Senate Breaks Unemployment Filibuster
Vote on the 30-day extension of benefits expected later this week.
WASHINGTON, April 12, 2010 -- It may end up taking them 20 days to do it, but Democrats in the Senate are now on track to extend unemployment benefits for 30 days.
Senators voted 60-34 today to consider a 30-day extension of unemployment benefits and COBRA subsidies for people long out of work. By the time the bill likely passes later this week, Congress will already have to start considering what to do when the temporary extension runs out May 5.
Benefits for 200,000 long-unemployed Americans expired on April 5, according to some estimates and that number could reach more than a million by the end of the month.
But a partisan fight over how to scrape together the $10 billion needed snarled Congress just before Easter and lawmakers left for a two-week break. The vote today essentially breaks the filibuster of most Republicans, who had blocked the bill because they disagree with deficit spending.
Democrats, by and large, have argued that the economic crisis justifies the deficit spending to help the unemployed.
"To them, it doesn't matter than these people lost their jobs through no fault of their own -- or that they're desperate to find a new full-time job -- or that this is an emergency not only for their families, but for our country," Senate Majority Leader Harry Reid said in a speech antagonizing Republicans on the Senate floor.
Sen. Tom Coburn, R-Okla., who has taken up the mantle of fiscal responsibility, said Republicans want to extend the benefits, but they say it is not worth borrowing money and adding to the federal credit card.
"We all think Americans in need of financial assistance are worth those $9 billion in costs," Coburn said. But he added that in Congress, "We're in the habit of not making hard choices. We're in the habit of doing the least best thing for our future."
Republicans take great pains to make the case that they support extending benefits for people long out of work -- it is Americans receiving benefits for nearly two years who are being hit by this lapse.
"It's not a question of extending unemployment benefits. It's a question of who pays for it," said Sen. Jon Kyl, R-Arizona, who is in charge of counting votes for Republicans.
This is the same argument Sen. Jim Bunning made in February and early March, although Republican support for his sentiment has grown markedly.
Back in march, only Bunning insisted on a cloture vote for the temporary extension. But public outcry and lack of support from other Republicans ultimately led him to allow the bill to pass without requiring 60 votes.

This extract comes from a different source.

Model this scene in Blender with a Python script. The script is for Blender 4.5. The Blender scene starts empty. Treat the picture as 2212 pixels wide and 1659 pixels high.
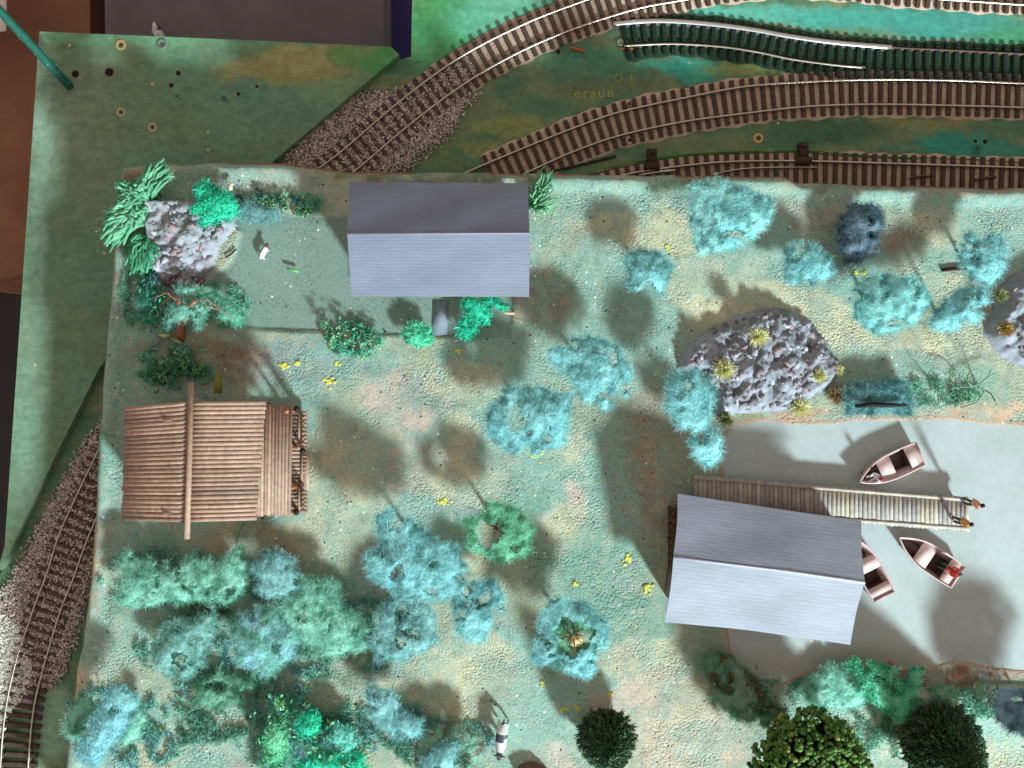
import bpy, bmesh, math, random
import numpy as np
from mathutils import Vector, Matrix, noise as mnoise
random.seed(7); RNG = np.random.default_rng(11)
SC = bpy.context.scene
COL = SC.collection
SC.unit_settings.system = 'METRIC'
SC.unit_settings.scale_length = 0.01          # 1 unit = 1 cm

# ------------------------------------------------------------------ camera
CD, CS, CX, CY = 48.0, 36.0, 1106.0, 829.5     # camera height over the scenery, photo units per cm there, photo centre
cam_d = bpy.data.cameras.new('camera'); cam = bpy.data.objects.new('camera', cam_d); COL.objects.link(cam)
cam.location = (0, 0, CD); cam.rotation_euler = (0, 0, 0)
cam_d.sensor_width = 36.0
cam_d.angle = 2*math.atan((2212/2/CS)/CD)
cam_d.clip_start = 1.0; cam_d.clip_end = 2000
SC.camera = cam

# ------------------------------------------------------------------ light
w = bpy.data.worlds.new('World'); SC.world = w; w.use_nodes = True
bg = w.node_tree.nodes['Background']; bg.inputs[0].default_value = (0.47, 0.39, 0.33, 1); bg.inputs[1].default_value = 1.0
LH = 135.0
LD = Vector((1.08, -1.68, 1.0))
ld = bpy.data.lights.new('room_lamp', 'AREA'); ld.shape = 'DISK'; ld.size = 30; ld.energy = 1.74e6; ld.color = (0.84, 1.0, 1.0)
lo = bpy.data.objects.new('room_lamp', ld); COL.objects.link(lo)
lo.location = LD*LH; lo.rotation_euler = (-LD).to_track_quat('-Z', 'Y').to_euler()
SC.view_settings.view_transform = 'Standard'; SC.view_settings.look = 'None'
SC.view_settings.exposure = 0.0; SC.view_settings.gamma = 1.0
try: SC.view_settings.use_curve_mapping = False
except Exception: pass

# ------------------------------------------------------------------ helpers
def P(px, py, z=0.0):
    k = (CD - z)/CD/CS
    return Vector(((px-CX)*k, -(py-CY)*k, z))
def tag(o, label=None, cat=None, group=None, kind=None):
    if label: o['label'] = label
    if cat: o['category'] = cat
    if group: o['group'] = group
    if kind: o['kind'] = kind
    return o
def empty(name, loc, label, cat, group=None, rz=0):
    o = bpy.data.objects.new(name, None); COL.objects.link(o); o.location = loc; o.rotation_euler = (0, 0, rz)
    o.empty_display_size = 0.3
    return tag(o, label, cat, group)
def srgb(r, g, b):
    f = lambda c: (c/255/12.92 if c/255 <= .04045 else ((c/255+.055)/1.055)**2.4)
    return (f(r), f(g), f(b))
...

Sen. Scott Brown, R-Mass, one of four Republicans to vote with Democrats today, said in a statement he may vote for the bill later in the week if the bill does not change, but said that voting with Democrats today is a way to help improve the tone in Washington.

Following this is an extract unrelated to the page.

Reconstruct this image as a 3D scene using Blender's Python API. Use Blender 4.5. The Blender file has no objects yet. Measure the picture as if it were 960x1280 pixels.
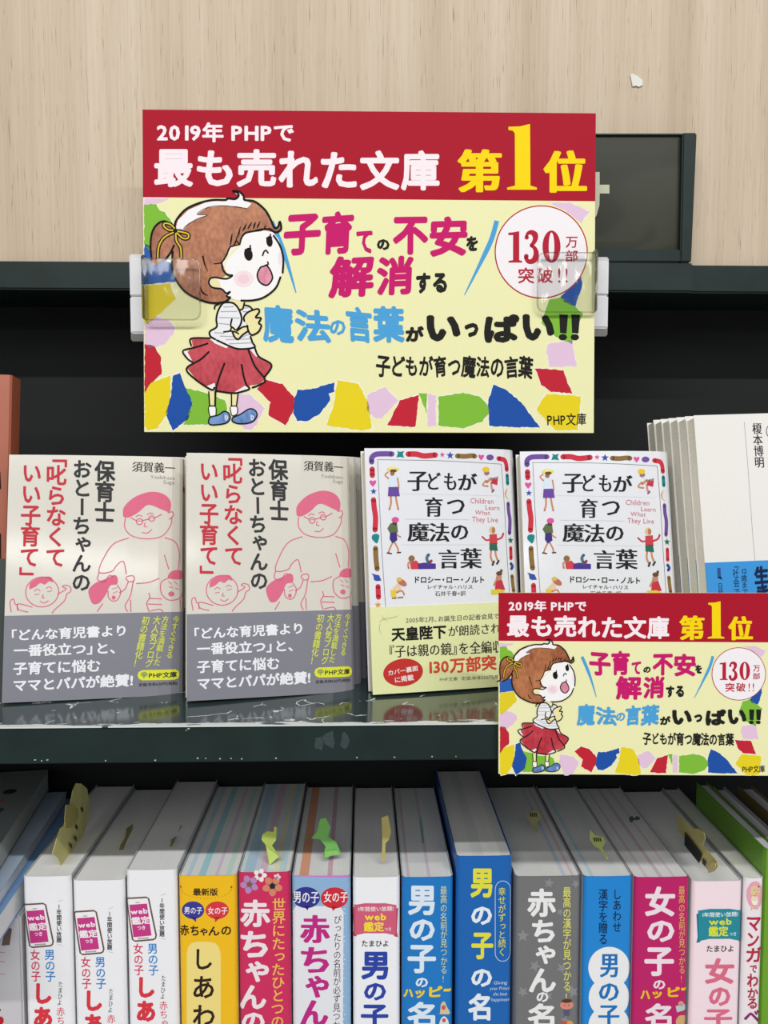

"I have pledged to do my best to change the tone in Washington, and my vote to continue the debate rather than obstruct it serves as a step in that direction," he said in a paper statement.

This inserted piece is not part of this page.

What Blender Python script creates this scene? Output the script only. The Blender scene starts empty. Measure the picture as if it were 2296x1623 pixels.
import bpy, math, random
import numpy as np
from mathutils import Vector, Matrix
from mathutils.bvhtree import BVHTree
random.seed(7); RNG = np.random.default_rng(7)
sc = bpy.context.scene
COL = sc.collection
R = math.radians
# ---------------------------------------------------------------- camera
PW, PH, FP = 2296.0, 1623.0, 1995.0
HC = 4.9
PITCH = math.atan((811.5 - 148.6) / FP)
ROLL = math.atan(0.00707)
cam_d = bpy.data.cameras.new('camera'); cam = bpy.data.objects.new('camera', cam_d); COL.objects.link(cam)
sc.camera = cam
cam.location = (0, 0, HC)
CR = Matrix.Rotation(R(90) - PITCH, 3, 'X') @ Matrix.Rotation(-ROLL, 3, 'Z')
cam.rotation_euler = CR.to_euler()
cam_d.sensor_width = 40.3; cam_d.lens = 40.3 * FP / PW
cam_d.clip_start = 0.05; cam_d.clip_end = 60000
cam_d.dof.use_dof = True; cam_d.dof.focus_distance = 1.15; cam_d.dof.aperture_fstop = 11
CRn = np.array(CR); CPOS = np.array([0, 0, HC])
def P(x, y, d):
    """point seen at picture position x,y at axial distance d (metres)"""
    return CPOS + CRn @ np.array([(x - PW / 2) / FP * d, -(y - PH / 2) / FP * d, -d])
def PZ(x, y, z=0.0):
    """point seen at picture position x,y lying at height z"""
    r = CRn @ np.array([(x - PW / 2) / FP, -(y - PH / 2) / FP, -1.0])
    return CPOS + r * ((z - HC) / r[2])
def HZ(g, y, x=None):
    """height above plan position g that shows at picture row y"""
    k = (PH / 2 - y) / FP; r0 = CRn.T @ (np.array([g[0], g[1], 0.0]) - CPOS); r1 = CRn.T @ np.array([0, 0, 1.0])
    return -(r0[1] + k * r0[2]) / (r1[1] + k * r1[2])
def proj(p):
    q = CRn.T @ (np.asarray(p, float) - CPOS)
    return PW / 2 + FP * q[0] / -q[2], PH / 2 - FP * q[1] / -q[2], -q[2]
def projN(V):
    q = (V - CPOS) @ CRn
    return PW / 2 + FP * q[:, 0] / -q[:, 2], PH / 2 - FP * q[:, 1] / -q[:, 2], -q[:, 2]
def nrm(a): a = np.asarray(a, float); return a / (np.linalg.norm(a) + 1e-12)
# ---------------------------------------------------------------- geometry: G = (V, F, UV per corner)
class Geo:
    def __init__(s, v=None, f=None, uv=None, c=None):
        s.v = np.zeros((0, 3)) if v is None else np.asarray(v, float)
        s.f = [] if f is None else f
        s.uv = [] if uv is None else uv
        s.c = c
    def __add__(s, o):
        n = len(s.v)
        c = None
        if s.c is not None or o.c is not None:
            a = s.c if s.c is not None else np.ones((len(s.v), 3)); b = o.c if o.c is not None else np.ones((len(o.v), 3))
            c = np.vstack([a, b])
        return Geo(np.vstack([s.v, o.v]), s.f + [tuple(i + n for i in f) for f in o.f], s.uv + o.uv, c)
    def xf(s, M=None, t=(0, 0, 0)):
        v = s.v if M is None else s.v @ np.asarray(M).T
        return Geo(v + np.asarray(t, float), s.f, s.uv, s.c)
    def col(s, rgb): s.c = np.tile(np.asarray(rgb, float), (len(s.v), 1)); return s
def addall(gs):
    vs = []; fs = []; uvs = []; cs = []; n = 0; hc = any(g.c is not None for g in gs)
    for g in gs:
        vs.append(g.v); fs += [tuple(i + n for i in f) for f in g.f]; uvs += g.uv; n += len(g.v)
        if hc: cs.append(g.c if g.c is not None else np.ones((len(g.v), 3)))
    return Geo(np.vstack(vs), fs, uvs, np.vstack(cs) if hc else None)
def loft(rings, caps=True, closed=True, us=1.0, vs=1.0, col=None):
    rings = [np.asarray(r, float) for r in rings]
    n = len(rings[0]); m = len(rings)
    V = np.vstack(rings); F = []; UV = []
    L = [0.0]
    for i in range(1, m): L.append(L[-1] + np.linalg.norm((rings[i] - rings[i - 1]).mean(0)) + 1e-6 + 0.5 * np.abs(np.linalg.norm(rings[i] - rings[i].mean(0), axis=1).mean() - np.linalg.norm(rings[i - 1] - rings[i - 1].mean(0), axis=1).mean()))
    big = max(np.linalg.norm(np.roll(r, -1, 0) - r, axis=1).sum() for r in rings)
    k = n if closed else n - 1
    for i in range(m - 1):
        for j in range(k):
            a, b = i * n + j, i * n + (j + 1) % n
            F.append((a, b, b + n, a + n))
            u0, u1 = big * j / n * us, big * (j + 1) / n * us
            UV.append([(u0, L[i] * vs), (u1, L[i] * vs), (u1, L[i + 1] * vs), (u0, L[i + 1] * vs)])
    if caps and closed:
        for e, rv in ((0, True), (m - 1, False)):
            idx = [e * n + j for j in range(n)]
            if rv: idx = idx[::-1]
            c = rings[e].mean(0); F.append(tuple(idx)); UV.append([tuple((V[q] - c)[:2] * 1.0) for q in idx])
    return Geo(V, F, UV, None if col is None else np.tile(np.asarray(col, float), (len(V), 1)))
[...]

In the meantime, Republicans have seized on public discontent with the snowballing federal deficit, demanding that money be taken from the $838 billion stimulus bill passed in 2009.
"Democrats can no longer hide behind the argument of good intentions when the results threaten our stability as a nation," Minority Leader Sen. Mitch McConnell, R-Ky., said today.
But Democrats in the Senate rejected the approach because the stimulus programs are meant to create jobs in construction and elsewhere.
"They want to pay for this by taking the money out of programs that we're going to use to put people to work, taking the money away from projects that are going to be built across America to put construction workers back to work," Durbin said.
The tone has become more heated among Democrats frustrated with Republicans complaining about deficit spending.
"I'm getting a little tired of being preached to by the other side of the aisle about fiscal conservatism," Durbin said today. "It was their president, the last president [George W. Bush], who more than doubled the national debt in this country from $5 trillion to $12 trillion."
He did not mention that with the stimulus, the debt has grown even more under President Obama.
Proposals to extend unemployment benefits through 2010 passed both houses of Congress this year, but in different forms. Democrats in the House and Senate have not been able to agree on how to blend the two.
Senate Democrats decided to leave Washington in part because House Democrats had already gone. Even if they had remained in town at the end of last month, they could not have altered the extension bill until the rest of Congress had returned to work.